The old soldier devoted the rest of his working life to fighting for better conditions for his fellow foundry men – and with some success. In the early 60s, the company opened a new foundry with showers, two canteens and lockers well away from the dust. “But they wanted their money’s worth,” O’Flynn goes on. “The foreman would be tapping his watch when you clocked on at seven. He told you when you could go to the toilet and timed you when you did.”
Not surprisingly, wars of attrition continued between union and management over tea breaks, track speeds and time allotted to washing away the dirt of the job – issues that seemed trivial to outsiders and provided ammunition for Daily Mail leader writers to condemn “greedy car workers” out of hand. “Ford’s Dagenham workers still produced more cars for less pay than any other plant in Europe in the 1960s,” O’Flynn insists.

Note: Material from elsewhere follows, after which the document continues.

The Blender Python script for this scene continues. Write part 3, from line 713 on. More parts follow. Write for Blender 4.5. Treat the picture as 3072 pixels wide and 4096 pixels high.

As the 70s progressed, however, one day in four was being lost to industrial action. “There were activists in the body and assembly plants who thought the Communist party was rightwing,” he concedes, sipping his orange juice.
Macho attitudes
We’re sitting in a pub on one of many former London county council estates that began to spread eastward over swaths of Essex in the 1930s to accommodate the influx of workers as Ford’s Dagenham dream became an all too solid reality. Sitting opposite is Dora Challingsworth, another retired shop steward who was a key figure in the battle for women’s rights at Ford. The struggle began in 1968 when machinists making seat covers for the car giant were paid less than men who swept floors. Their cause was taken up by employment secretary Barbara Castle, architect of the Equal Pay Act of 1970. Challingsworth joined the following year. “But it was 1984 before we finally got recognition that ours was a skilled job,” says Challingsworth. “The unions were against it as much as the management because the unions were for men.”
But then the motor industry has always been one where macho attitudes have prevailed. Ford fulfilled its ultimate Dagenham dream for men in the 1970s when it came out with the sleek, low-slung Capri. “It was the Essex boy’s weapon of choice – rock’n’roll on wheels,” beams professional musician Dave Harley, 44, an Essex boy himself – “resident Elvis” at the Jailhouse Rock club in Romford, no less. “I’ve always bought Fords,” he says. “I wanted to support a homegrown product that seemed genuinely classless. These days I drive a Ford Maverick, but don’t ask me where it was made. I haven’t a clue.”
The workers in what’s left of Britain’s car industry wouldn’t be surprised to hear that.